Tassi di interesse negativi: cosa sono e perché vengono applicati?

Il 29 gennaio la Banca Centrale del Giappone ha annunciato l’applicazione di un tasso di interesse negativo sui depositi bancari. Seguendo tale scia, anche il governatore della Banca Centrale Europea (BCE), Mario Draghi, ha annunciato lo scorso 9 marzo l’applicazione e il rafforzamento dei tassi di interesse negativi che già da qualche anno la BCE sta sperimentando. Cerchiamo di capire in cosa consiste un tasso di interesse e perché due Banche centrali (BC) adottano tale politica.
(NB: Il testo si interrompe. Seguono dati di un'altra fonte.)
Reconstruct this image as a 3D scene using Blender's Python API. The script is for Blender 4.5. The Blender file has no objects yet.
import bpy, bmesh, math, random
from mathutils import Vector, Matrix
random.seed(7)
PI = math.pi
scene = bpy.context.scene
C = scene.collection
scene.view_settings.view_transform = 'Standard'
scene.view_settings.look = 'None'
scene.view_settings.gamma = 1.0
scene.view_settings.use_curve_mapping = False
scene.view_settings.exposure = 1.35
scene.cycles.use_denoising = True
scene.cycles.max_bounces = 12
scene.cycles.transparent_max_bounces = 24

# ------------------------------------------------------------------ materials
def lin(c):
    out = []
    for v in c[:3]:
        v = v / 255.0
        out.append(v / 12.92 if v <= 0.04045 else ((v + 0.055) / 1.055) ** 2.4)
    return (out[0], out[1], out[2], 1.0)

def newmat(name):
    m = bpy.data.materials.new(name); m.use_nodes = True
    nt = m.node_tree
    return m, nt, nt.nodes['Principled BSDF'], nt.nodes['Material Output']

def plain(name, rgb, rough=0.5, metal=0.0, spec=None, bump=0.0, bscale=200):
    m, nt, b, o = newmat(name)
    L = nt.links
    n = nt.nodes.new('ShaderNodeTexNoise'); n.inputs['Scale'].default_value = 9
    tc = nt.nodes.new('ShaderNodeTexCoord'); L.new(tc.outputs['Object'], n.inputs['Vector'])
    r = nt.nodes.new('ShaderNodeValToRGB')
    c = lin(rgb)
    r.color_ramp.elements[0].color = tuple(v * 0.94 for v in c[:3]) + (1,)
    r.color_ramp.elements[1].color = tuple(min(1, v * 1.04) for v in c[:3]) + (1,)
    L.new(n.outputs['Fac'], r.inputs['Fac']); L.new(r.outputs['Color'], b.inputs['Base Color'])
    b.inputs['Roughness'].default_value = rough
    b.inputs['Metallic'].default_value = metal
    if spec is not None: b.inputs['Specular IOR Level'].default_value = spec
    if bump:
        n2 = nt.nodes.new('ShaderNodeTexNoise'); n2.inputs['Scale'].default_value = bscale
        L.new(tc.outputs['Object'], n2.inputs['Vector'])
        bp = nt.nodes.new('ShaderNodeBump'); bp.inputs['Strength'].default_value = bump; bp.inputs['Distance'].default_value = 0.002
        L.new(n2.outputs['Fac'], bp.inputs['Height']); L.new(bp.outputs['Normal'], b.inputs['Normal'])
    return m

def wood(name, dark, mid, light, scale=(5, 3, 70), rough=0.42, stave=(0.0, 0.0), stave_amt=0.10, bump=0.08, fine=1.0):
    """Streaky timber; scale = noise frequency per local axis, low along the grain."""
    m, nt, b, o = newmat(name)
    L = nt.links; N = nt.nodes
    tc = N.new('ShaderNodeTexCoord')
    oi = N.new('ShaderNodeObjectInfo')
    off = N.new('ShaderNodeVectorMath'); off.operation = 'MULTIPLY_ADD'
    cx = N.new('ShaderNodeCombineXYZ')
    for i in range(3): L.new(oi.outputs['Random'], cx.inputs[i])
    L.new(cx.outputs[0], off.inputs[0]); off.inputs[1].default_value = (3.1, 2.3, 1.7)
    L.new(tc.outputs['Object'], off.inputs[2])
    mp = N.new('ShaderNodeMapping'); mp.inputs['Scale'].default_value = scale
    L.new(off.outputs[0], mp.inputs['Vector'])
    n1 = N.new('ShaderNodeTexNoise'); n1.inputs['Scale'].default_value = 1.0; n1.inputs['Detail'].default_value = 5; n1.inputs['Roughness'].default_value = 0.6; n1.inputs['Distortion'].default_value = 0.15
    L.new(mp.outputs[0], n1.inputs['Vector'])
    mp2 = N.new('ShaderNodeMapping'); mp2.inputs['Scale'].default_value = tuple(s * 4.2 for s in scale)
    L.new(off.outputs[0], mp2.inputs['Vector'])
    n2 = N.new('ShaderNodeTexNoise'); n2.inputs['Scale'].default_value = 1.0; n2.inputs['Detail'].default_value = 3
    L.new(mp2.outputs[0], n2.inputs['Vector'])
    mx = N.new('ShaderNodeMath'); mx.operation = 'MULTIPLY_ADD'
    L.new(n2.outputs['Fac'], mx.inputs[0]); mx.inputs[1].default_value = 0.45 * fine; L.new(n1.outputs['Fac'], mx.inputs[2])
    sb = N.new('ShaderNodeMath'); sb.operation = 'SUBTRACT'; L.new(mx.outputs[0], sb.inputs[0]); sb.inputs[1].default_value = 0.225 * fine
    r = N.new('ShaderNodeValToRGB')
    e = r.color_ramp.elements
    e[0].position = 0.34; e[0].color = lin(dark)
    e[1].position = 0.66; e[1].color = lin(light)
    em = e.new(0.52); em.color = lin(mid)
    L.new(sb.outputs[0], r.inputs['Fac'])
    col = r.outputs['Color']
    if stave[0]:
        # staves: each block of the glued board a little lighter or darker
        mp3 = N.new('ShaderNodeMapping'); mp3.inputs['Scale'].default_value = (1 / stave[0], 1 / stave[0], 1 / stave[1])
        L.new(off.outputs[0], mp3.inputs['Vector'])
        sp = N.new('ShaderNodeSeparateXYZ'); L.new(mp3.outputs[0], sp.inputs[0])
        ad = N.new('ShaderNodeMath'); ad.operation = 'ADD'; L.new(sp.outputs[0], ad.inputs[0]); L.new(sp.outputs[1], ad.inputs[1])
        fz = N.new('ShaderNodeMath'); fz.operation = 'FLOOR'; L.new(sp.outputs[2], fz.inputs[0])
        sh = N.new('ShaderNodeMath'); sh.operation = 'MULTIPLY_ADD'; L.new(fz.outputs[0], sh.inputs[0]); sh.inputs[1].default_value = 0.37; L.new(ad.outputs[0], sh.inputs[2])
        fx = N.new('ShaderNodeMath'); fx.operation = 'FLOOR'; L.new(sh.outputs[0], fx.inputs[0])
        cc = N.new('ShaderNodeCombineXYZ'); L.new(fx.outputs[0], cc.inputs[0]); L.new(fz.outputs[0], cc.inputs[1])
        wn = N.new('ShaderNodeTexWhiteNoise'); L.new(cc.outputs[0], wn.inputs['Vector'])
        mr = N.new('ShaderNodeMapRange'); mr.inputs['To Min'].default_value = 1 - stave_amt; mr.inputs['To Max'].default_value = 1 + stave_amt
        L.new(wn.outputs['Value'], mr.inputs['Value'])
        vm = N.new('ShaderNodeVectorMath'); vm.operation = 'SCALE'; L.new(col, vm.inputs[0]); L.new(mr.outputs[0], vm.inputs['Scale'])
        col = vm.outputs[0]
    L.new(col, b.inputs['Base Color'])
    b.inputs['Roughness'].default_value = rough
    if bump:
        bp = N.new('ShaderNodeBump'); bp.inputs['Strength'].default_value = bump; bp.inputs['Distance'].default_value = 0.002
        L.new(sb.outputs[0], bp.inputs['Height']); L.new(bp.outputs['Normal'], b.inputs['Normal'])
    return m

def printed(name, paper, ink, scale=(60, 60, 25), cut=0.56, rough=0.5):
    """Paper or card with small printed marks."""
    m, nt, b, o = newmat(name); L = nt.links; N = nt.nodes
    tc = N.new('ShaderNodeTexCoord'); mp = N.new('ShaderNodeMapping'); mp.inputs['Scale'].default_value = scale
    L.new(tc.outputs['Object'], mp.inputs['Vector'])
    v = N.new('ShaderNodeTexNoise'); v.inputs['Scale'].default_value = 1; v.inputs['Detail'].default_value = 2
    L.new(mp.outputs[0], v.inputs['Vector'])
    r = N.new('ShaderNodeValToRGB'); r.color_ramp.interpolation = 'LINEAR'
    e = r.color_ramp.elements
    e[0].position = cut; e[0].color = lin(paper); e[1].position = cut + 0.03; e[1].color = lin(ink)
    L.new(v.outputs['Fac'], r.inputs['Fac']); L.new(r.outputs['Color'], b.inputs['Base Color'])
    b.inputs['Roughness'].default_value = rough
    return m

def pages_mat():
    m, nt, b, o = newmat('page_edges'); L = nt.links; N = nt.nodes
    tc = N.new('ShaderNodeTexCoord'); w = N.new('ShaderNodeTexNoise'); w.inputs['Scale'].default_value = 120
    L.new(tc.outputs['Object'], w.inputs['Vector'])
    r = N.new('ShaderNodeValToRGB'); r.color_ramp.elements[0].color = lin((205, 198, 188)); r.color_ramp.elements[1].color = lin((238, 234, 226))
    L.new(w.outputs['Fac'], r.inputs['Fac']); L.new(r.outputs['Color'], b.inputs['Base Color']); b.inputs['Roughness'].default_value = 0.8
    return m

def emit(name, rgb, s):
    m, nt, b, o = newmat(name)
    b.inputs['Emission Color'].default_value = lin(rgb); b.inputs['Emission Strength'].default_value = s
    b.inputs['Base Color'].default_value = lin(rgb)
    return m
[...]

Generalmente possiamo definire il tasso di interesse come il costo del denaro, ossia il costo che deve sostenere colui che richiede una somma di denaro in prestito per un determinato periodo di tempo. Parliamo di tasso di interesse anche quando depositiamo i nostri risparmi in una banca: in questo caso è la banca stessa che corrisponde una certa somma al depositante, come remunerazione per la perdita di liquidità che il depositante avrebbe potuto impiegare in altro modo.

Ai fini della nostra trattazione è importante sottolineare come, anche nel sistema bancario, i vari istituti detengono depositi presso la Banca centrale del paese di appartenenza o presso la Banca centrale dell’unione monetaria (ad esempio presso la BCE) ricevendo una remunerazione. Il tasso di interesse storicamente risulta una quantità positiva; pertanto l’adozione di tassi di interesse negativi sui depositi bancari risulta una misura del tutto eccezionale e non convenzionale. 

Perché è sorta la necessità di applicare un tasso di interesse negativo?

Dall’inizio della cosiddetta grande recessione (15 settembre 2008) si è verificato un significativo restringimento del credito concesso dalle banche a imprese e famiglie (il cosiddetto credit crunch). Questa nuova tendenza è risultata essere decisamente contraria rispetto alle politiche adottate negli anni precedenti la crisi, in cui le banche elargivano prestiti a buon mercato pur non ricevendo sempre adeguate garanzie dai clienti.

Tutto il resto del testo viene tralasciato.